Verbilki porcelain

VerbilkiSome words about history of Russian and Soviet porcelain.

Francis Gardner, an English timber merchant, settled in Russia in 1746 and, after twenty years in the timber trade, founded, on March 7, 1766, Russia’s first privately owned porcelain factory near the village of Verbilki, the Dmitrov uezd, Moscow gubernia.

Archives and surviving porcelain samples give a full case-history of the earliest Russian porcelain undertaking.

One other initiator of porcelain production in Russia, a marvel for the period, was Afanassy Grebenschikov, himself a porcelain factory owner from Moscow and a connoisseur in porcelain know-how, who helped Gardner choose a vantage site on which to build a factory: indeed, the timber wealths of the Verbilki area provided, for the long years ahead, the fuel in commercial quantities, while a variety of clays near Dmitrov, and of potteries, a traditional handicraft, in the town itself supplied raw materials and skilled master-potters.

When the factory began production, its earlier items were patterned after the Meissen porcelain, common in Russia in the eighteenth century and bore crossed swords, the Meissen trademark. However, the Verbilki masters often broke faith with the foreign styles in porcelain and tinted this manufacture with specifically Russian taste and artistic tradition, thus giving it a peculiarly national colour.

The fulfillment by the factory in 1780—1785 of the orders of the tsar’s court for large dinner-sets, signified the full mastery of the techniques of porcelain production, which brought it fame and recognition among the collectors and lovers of porcelain pottery. So much so, that the trademark “G”, the initial letter of the name “Gardner”, boldly made an appearance on the porcelain pieces produced in the village of Verbilki.

In the early nineteenth century, the Gardner factory was shifted to the production of sculptures in the national Russian style, for which it gained a wide renown and which continued into the late nineteenth century.
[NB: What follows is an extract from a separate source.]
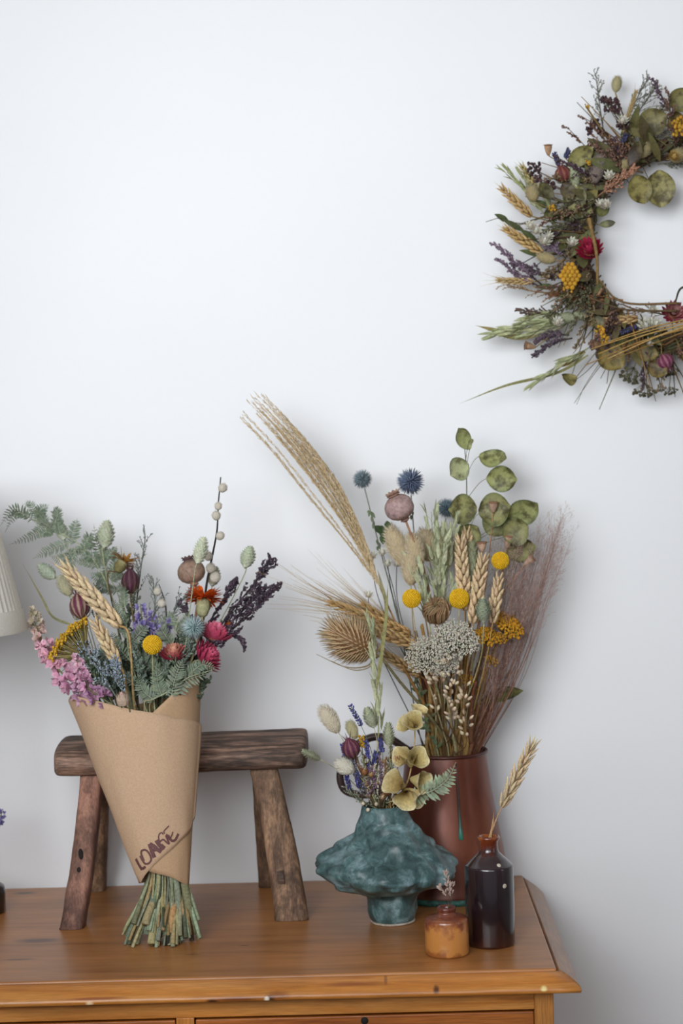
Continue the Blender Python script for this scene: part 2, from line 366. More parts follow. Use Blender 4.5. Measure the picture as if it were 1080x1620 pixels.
def h_blade(path, W, col='#8b8a5a', up=None, col2=None):
    b = B(); pts = curve(path, 10); m = len(pts)-1; vs, cs, fs = [], [], []; up = up or -FW
    for i, p in enumerate(pts):
        tg = (pts[min(i+1, m)]-pts[max(0, i-1)]).normalized(); t = i/m; sd = tg.cross(up).normalized(); w = W*.5*max(.05, min(1, 2.2*(1-t)))*min(1, .4+t*4); cc = jit(mixc(col, col2 or col, t), .1)
        tw = math.sin(t*4)*.6; sd = (sd*math.cos(tw)+up*math.sin(tw)).normalized(); vs += [p-sd*w, p+up*(w*.25), p+sd*w]; cs += [cc]*3
    for i in range(m): o = i*3; fs += [(o, o+1, o+4, o+3), (o+1, o+2, o+5, o+4)]
    b.add(vs, fs, cs); return [('blade', b, 'leaf')]
def h_cluster(c, R, n, col, bead, d=None, dark=None):   # tight cluster of beads
    b = B()
    for i in range(n):
        f = rdir(d or V((0, -1, 0)), 3); p = c+V((rnd(-1, 1), rnd(-1, 1)*.6, rnd(-1, 1)))*R*.75
        b.ball(p, bead*rnd(.7, 1.15), jit(dark if dark and rnd(0, 1) < .3 else col, .22), 5, 4)
    return [('cluster', b, 'seed')]
def h_teasel(H, d, L, R, col='#b08c62'):
    b, k = B(), B(); c = H+d*(L*.5); b.ell(c, d, L*.48, R*.72, mixc(col, '#5a3b22', .75), 20, 14); e1, e2 = frame(d); rows = 19; per = 18
    for i in range(rows):
        t = (i+.5)/rows; rr = R*.72*math.sin(PI*(.04+.92*t))**.85
        for j in range(per):
            a = 2*PI*(j+.5*(i % 2))/per; o = e1*math.cos(a)+e2*math.sin(a); g = o*(1-.4*t)+d*(.25+.9*t*t)
            b.spike(H+d*(L*(.03+.94*t))+o*rr*.96, g, R*rnd(.44, .58)*(1+t*.6), R*.06, jit(mixc(col, '#7a5a38', .4), .2), jit(mixc(col, '#e2cda6', .6), .12))
    for i in range(7):
        a = 2*PI*i/7+.3; o = e1*math.cos(a)+e2*math.sin(a); l = L*rnd(.5, 1.0)
        k.tube(curve([H, H+o*(R*.7)-d*(R*.05), H+o*(R*1.3)+d*(l*.35), H+o*(R*1.45)+d*l], 5), (R*.05, R*.012), jit('#a8906a', .15), 4)
    return [('seed_head', b, 'straw'), ('bracts', k, 'straw')]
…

Artistically superb, the nineteenth-century Verbilki porcelain counts among the pick of decorative applied arts. The take-over of the factory in 1892 by Matvei Kuznetsov, a monopoly porcelain manufacturer in Russia, was another milestone since Kuznetsov, although he continued with Gardner’s trademark, was keen on mass-producing cheap porcelain to conquer the home and foreign porcelain markets and compete successfully with his tenacious rivals. Under Kuznetsov the Verbilki produce gained in the technical standard but lost its artistic qualities, with decor confined, in the main, to mechanic painting techniques. When, after the 1917 October Revolution, the factory was nationalized, and given the name of the Dmitrov Porcelain Plant, it kept for a while in the mainstream of the pre-revolutionary forms and its decor was constricted to floral motifs. In 1938 an art laboratory was organized at the plant to enhance the artistic worth of the produce, and sculpture production was launched, in which the contribution of Sergei Orlov was fairly significant. It continued undisturbed until the Great Patriotic War when the production of art pieces came to halt.

In the post-war years, with production wholly mechanized and updated, the Dmitrov Plant developed into an advanced industrial enterprise, and in 1966, the year of its 200th anniversary, the plant reached a rate of 30,000,000 pieces of porcelain per annum. An emphasis was placed on a higher quality of the produce: the art laboratory enrolled skilled painters and sculptors with a long standing in the field. As a result, the output grew apace, and now all new samples are considered and approved by the Artistic Council.

Tea- and coffee-sets make the plant’s speciality, along with a variety of fresh forms, well-suited to our age. New decor of porcelain pottery is executed by Soviet artists in the best Russian national traditions.

The Dmitrov porcelain is displayed at many home and foreign exhibitions where it is invariably highly appreciated and the artists conferred prizes and diplomas.